Via The Economic Cycle Research Institute (ECRI),
Ever since last year, nothing has grabbed economists’ attention as much as the whipsawing evolution of the US-China trade war. Just last week, the IMF downgraded its global growth forecast for 2020, citing trade and geopolitical tensions.
But economic forecasters are misunderstanding the primary cause of the current global slowdown, which means that they’ll also miss what’s coming next.
In hindsight, it’s clear that actual global industrial production growth started slowing at the end of 2017. In other words, the year-over-year pace of increase in the world’s total industrial output began a sustained decline in late 2017. That’s the definition of a global industrial slowdown.
Most analysts focus on the global purchasing managers’ index (PMI) data for their read on global growthbecause it’s published each month about a month and a half before the actual production data. While the global PMI generally has a positive correlation with global industrial production growth, it doesn’t measure actual industrial production, as it’s based on a survey of purchasing executives about conditions facing their companies. It’s really a proxy for industrial production growth, which measures real output for all companies within the manufacturing, mining and utilities industries.
In this case, while the global manufacturing PMI also started easing at the end of 2017, its decline didn’t become evident until a few months into 2018, when the sustained nature of the downturn became increasingly difficult to dismiss as meaningless “noise.” Coincidentally, that’s just about when President Trump began his trade war, slapping tariffs on washing machines and steel and aluminum imports. Because the trade war was front and center, economists thought it was to blame for the drop in PMI and global industrial growth.

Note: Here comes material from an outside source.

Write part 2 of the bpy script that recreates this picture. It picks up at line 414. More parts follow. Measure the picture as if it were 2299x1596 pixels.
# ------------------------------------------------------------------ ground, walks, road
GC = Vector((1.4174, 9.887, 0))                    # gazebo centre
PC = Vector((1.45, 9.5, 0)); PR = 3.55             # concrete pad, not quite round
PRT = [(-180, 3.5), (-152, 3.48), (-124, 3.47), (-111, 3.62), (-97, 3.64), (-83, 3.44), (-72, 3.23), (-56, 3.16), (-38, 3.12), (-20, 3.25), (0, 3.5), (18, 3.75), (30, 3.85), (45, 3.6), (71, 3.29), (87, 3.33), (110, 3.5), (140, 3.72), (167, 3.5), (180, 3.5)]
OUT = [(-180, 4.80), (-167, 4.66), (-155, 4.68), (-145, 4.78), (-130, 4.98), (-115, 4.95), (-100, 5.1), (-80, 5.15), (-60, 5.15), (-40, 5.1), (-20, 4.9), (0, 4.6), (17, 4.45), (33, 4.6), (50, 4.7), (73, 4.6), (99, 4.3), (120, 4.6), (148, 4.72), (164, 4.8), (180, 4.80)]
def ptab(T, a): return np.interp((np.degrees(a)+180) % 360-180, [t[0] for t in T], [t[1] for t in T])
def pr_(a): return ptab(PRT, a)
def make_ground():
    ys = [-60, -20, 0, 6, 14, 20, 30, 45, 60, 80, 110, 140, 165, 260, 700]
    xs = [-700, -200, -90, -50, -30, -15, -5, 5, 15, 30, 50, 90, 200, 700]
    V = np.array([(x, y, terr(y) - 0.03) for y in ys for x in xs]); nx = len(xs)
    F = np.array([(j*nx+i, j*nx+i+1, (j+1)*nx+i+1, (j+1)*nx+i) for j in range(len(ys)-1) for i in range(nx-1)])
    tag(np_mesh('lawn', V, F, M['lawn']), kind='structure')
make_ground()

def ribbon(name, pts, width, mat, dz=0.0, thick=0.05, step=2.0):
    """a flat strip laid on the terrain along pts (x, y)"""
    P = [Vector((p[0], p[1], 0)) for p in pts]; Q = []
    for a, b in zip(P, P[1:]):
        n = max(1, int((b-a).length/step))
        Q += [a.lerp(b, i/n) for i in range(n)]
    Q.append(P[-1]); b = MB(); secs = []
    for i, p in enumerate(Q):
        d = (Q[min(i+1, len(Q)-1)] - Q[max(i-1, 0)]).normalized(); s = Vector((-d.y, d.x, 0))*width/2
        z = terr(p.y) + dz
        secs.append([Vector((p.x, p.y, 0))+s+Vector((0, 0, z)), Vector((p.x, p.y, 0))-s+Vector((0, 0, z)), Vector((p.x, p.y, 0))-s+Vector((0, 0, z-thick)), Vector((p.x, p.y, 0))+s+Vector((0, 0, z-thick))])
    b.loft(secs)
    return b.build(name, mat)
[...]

Obviously, the trade war has hurt global growth. But it’s important to understand that it didn’t cause the global slowdown. We know this because growth in the Economic Cycle Research Institute’s leading indexes of global manufacturing — designed to foretell directional changes in both the global industrial production growth cycle and the global manufacturing PMI — started heading lower in mid-2017, well before the trade war started. So the cyclical downturn in global industrial growth was already taking shape in 2017. The trade war — starting up in 2018 — just piled onto that downturn.
Most believe that economic growth just hums along until some identifiable cause makes it veer away from its “normal” course. In contrast, our research reveals an underlying economic cycle that makes economic growth swing from strength to weakness and back again. When that happens, people tend to credit or blame salient events, furnishing easily understood narratives to explain cyclical swings caused primarily by the deep drivers of economic cycles. But, in reality, it was these underlying drivers of economic cycles — including higher interest rates and oil prices — that induced global industrial growth to start ebbing in late 2017 before there was any trade war.
The consensus view usually reflects what’s already happened, meaning that it’s also reliably behind the curve. The IMF’s global GDP growth forecasts have always been downgraded whenever actual global GDP growth has downshifted from the previous year. The same pattern holds when growth sees a cyclical upturn. A case in point is 2016-2017, when growth began turning up before President Trump was elected.
Such moves are commonly credited to or blamed on prominent people and events.
Make no mistake, the US-China trade war, in particular, is already having a profound impact on the world economy, spurring a long-term restructuring of supply chains, for example. But underlying cyclical forces can turn up regardless of what presidents Trump and Xi Jinping of China decide, and when.
Looking ahead, that means at some point global growth can revive even without the trade war ending.Even so, the recovery will be credited, as always, to the prominent events of the time.